--- begin Listed entries ---

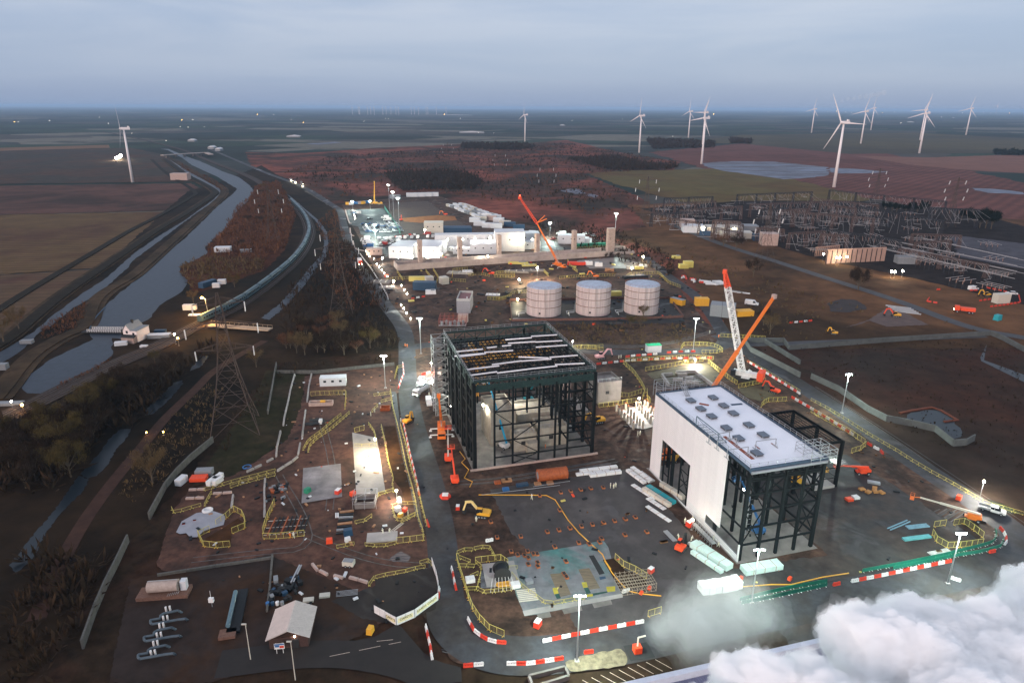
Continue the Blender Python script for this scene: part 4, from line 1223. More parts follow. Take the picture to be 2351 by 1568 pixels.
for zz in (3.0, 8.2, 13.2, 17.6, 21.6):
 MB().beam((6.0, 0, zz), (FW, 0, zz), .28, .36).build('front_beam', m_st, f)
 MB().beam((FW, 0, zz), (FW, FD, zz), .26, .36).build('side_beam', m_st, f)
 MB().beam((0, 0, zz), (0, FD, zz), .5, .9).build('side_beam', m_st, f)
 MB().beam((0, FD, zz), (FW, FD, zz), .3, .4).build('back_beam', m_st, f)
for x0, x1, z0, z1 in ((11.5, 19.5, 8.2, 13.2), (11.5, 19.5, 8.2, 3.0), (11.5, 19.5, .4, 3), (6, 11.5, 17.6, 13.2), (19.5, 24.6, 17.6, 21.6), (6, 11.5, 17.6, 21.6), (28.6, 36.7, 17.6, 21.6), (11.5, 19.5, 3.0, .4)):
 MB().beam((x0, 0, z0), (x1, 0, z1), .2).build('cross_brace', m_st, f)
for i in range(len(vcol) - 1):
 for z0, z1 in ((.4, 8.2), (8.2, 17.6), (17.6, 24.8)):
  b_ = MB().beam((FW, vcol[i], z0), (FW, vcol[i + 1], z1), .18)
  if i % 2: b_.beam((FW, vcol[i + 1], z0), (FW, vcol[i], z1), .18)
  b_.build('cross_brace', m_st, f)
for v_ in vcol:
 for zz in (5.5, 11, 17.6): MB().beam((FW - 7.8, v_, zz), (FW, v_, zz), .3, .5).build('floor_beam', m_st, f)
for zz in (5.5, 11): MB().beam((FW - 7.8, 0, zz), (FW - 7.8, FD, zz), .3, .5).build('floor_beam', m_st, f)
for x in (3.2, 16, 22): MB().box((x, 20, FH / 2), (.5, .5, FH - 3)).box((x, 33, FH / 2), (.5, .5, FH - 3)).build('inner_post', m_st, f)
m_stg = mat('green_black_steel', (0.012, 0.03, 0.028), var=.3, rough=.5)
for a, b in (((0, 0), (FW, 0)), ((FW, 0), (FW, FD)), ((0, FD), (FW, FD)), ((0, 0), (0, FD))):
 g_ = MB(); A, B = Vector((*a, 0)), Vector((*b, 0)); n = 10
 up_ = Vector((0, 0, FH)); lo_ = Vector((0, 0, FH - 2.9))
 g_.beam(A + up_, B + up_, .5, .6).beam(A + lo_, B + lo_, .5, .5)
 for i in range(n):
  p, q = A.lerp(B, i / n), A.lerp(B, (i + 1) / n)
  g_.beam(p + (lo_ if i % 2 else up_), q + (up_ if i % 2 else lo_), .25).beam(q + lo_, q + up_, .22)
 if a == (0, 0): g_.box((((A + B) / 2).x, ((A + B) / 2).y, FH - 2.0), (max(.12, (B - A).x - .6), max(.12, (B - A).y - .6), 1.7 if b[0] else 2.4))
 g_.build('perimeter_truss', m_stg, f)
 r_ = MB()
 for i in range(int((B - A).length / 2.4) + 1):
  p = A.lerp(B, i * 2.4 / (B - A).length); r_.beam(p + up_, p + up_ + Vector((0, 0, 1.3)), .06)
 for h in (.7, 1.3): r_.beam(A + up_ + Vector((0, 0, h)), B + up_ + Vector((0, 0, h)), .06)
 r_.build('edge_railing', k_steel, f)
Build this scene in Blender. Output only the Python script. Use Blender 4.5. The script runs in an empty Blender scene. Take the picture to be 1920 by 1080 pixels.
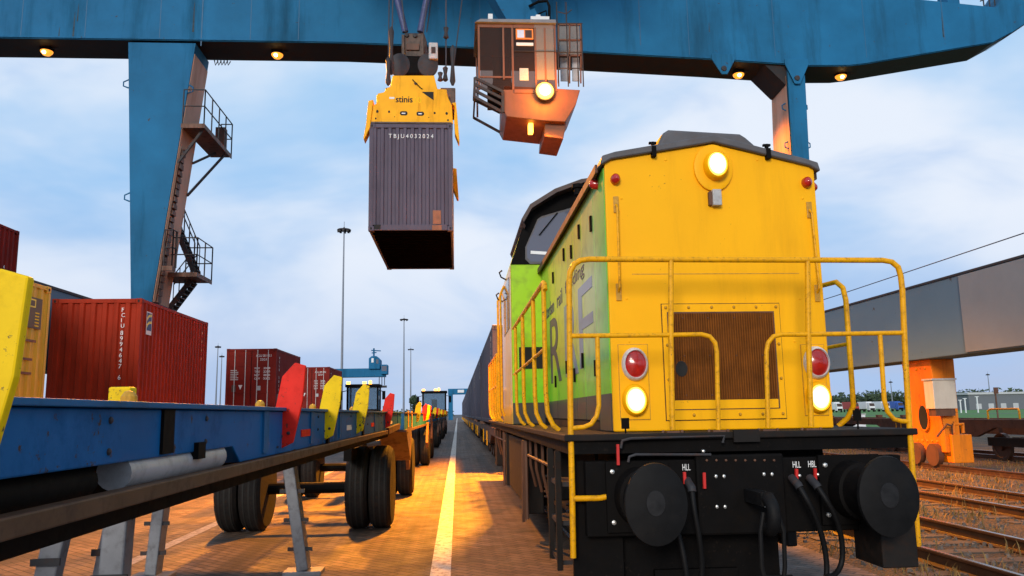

--- end Listed entries ---

- _Work to complete_: Every record above should come back exactly, but without its pictures.

- _The completed task_:
Continue the Blender Python script for this scene: part 4, from line 1223. More parts follow. Take the picture to be 2351 by 1568 pixels.
for zz in (3.0, 8.2, 13.2, 17.6, 21.6):
 MB().beam((6.0, 0, zz), (FW, 0, zz), .28, .36).build('front_beam', m_st, f)
 MB().beam((FW, 0, zz), (FW, FD, zz), .26, .36).build('side_beam', m_st, f)
 MB().beam((0, 0, zz), (0, FD, zz), .5, .9).build('side_beam', m_st, f)
 MB().beam((0, FD, zz), (FW, FD, zz), .3, .4).build('back_beam', m_st, f)
for x0, x1, z0, z1 in ((11.5, 19.5, 8.2, 13.2), (11.5, 19.5, 8.2, 3.0), (11.5, 19.5, .4, 3), (6, 11.5, 17.6, 13.2), (19.5, 24.6, 17.6, 21.6), (6, 11.5, 17.6, 21.6), (28.6, 36.7, 17.6, 21.6), (11.5, 19.5, 3.0, .4)):
 MB().beam((x0, 0, z0), (x1, 0, z1), .2).build('cross_brace', m_st, f)
for i in range(len(vcol) - 1):
 for z0, z1 in ((.4, 8.2), (8.2, 17.6), (17.6, 24.8)):
  b_ = MB().beam((FW, vcol[i], z0), (FW, vcol[i + 1], z1), .18)
  if i % 2: b_.beam((FW, vcol[i + 1], z0), (FW, vcol[i], z1), .18)
  b_.build('cross_brace', m_st, f)
for v_ in vcol:
 for zz in (5.5, 11, 17.6): MB().beam((FW - 7.8, v_, zz), (FW, v_, zz), .3, .5).build('floor_beam', m_st, f)
for zz in (5.5, 11): MB().beam((FW - 7.8, 0, zz), (FW - 7.8, FD, zz), .3, .5).build('floor_beam', m_st, f)
for x in (3.2, 16, 22): MB().box((x, 20, FH / 2), (.5, .5, FH - 3)).box((x, 33, FH / 2), (.5, .5, FH - 3)).build('inner_post', m_st, f)
m_stg = mat('green_black_steel', (0.012, 0.03, 0.028), var=.3, rough=.5)
for a, b in (((0, 0), (FW, 0)), ((FW, 0), (FW, FD)), ((0, FD), (FW, FD)), ((0, 0), (0, FD))):
 g_ = MB(); A, B = Vector((*a, 0)), Vector((*b, 0)); n = 10
 up_ = Vector((0, 0, FH)); lo_ = Vector((0, 0, FH - 2.9))
 g_.beam(A + up_, B + up_, .5, .6).beam(A + lo_, B + lo_, .5, .5)
 for i in range(n):
  p, q = A.lerp(B, i / n), A.lerp(B, (i + 1) / n)
  g_.beam(p + (lo_ if i % 2 else up_), q + (up_ if i % 2 else lo_), .25).beam(q + lo_, q + up_, .22)
 if a == (0, 0): g_.box((((A + B) / 2).x, ((A + B) / 2).y, FH - 2.0), (max(.12, (B - A).x - .6), max(.12, (B - A).y - .6), 1.7 if b[0] else 2.4))
 g_.build('perimeter_truss', m_stg, f)
 r_ = MB()
 for i in range(int((B - A).length / 2.4) + 1):
  p = A.lerp(B, i * 2.4 / (B - A).length); r_.beam(p + up_, p + up_ + Vector((0, 0, 1.3)), .06)
 for h in (.7, 1.3): r_.beam(A + up_ + Vector((0, 0, h)), B + up_ + Vector((0, 0, h)), .06)
 r_.build('edge_railing', k_steel, f)
Build this scene in Blender. Output only the Python script. Use Blender 4.5. The script runs in an empty Blender scene. Take the picture to be 1920 by 1080 pixels.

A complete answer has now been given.